Mike Rowe, the host for Dirty Jobs and narrator for the bulk of Discovery programming was a boon to the flagging corp just 8 years ago. A little known fact about Rowe is, despite being a professionally trained Opera singer (and why he initially sought employment with Discovery as a narrator/voice actor), he has multiple technical degrees in fields like engineering.
He trended the ratings of early versions the show "World's most dangerous jobs" and the appeal segments, such as outlandishly disgusting jobs or the cantankerous captains of the Bering Sea, and pitched the idea of Deadliest Catch and Dirty Jobs to the execs--essentially paving the way for their reality t.v. programming block and the host of other technical shows (like mythbusters) Rowe helped farm.

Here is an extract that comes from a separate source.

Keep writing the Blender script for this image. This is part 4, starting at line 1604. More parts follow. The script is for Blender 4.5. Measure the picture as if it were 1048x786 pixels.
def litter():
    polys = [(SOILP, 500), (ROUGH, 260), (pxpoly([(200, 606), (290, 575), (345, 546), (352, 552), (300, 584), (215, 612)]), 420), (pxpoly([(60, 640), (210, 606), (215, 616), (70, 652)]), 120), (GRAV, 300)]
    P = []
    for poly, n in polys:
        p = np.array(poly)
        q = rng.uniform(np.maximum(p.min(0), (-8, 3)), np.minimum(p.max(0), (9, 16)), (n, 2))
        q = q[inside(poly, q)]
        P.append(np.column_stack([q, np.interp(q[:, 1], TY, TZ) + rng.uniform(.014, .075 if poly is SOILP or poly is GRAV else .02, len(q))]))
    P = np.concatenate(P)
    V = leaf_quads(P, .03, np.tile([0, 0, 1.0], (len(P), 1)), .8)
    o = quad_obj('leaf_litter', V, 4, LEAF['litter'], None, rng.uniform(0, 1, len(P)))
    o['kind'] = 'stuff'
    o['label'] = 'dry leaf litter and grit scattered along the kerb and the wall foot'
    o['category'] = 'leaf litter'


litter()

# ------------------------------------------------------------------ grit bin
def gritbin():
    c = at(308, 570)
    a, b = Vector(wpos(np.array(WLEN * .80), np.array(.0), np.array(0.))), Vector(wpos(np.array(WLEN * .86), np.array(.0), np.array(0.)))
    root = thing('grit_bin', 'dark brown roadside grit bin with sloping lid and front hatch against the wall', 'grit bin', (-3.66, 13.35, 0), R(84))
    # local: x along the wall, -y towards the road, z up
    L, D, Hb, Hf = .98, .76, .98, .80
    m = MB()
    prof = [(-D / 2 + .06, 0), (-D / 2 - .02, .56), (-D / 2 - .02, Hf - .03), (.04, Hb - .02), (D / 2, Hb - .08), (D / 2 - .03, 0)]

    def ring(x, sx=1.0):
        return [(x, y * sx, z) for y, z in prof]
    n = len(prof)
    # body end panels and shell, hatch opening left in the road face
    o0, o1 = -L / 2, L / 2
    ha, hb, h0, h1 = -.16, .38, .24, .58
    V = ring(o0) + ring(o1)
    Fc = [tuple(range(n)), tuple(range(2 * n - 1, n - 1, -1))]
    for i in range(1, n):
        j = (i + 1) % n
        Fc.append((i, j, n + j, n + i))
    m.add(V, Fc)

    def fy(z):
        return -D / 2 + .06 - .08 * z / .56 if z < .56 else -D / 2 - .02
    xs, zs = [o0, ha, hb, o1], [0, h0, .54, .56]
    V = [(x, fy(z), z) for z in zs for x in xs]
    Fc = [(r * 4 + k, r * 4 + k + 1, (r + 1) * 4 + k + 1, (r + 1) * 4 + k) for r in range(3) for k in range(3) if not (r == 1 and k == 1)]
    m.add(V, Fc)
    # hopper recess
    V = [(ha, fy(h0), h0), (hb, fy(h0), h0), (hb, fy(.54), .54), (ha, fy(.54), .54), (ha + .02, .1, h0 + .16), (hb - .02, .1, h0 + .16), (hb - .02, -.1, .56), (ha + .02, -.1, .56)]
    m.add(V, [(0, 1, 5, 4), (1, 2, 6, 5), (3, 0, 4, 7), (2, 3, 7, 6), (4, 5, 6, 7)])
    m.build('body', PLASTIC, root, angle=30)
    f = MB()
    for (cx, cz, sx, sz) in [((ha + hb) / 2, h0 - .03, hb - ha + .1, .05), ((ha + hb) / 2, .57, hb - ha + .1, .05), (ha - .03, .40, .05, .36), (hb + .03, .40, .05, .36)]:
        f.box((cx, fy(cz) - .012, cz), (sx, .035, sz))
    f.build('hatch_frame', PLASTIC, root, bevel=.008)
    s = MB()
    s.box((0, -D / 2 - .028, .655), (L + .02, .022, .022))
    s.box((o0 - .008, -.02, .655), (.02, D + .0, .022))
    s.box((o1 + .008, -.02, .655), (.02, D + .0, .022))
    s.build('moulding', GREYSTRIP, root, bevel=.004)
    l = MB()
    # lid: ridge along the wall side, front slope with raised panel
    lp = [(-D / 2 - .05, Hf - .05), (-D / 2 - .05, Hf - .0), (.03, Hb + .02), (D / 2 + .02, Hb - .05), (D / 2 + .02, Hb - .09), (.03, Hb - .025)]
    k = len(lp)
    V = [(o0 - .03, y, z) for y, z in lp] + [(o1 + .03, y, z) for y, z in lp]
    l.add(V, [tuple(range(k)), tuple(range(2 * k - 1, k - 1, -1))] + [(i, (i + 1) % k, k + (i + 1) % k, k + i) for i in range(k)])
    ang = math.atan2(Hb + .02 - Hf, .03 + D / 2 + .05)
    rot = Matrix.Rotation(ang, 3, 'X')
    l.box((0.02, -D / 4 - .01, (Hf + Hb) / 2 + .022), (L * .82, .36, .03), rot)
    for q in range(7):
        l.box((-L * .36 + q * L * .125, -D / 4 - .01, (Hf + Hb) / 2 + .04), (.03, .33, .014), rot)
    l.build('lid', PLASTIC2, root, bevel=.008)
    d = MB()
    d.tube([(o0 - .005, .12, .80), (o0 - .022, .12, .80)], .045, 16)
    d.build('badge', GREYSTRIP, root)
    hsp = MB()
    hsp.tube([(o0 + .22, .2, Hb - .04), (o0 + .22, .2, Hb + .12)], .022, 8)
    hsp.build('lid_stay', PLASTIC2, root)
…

Last year he wanted to encourage Disc to do a series similar to what we see now on SyFy with FaceOff and the defunct "America's Next Inventor" with Engineers ("Top Engineer" or something such title) but pulled the plug seeing as cheapening the field and drawing more novice mall ninjas than they'd want. Since then, like the screenprint show (Phonebooth Galleria was interviewed for it, along with Joe King) and now knives, he's been trying to produce a show dedicated to those "preserved arts" in America.
I will try to find the articles, but there were a series of press releases about it on Discover's page this time last year.
Please note one thing though guys--you have the right to, and should ask for, consent forms to release intellectual property. They should have sent you notice of that in with the email--if they intend to track, trend, compare, or reference anything you send them, they have to give you a form not only giving your consent to use your intellectual property (and yes, something as little as opinion counts) but also releasing you from any liability.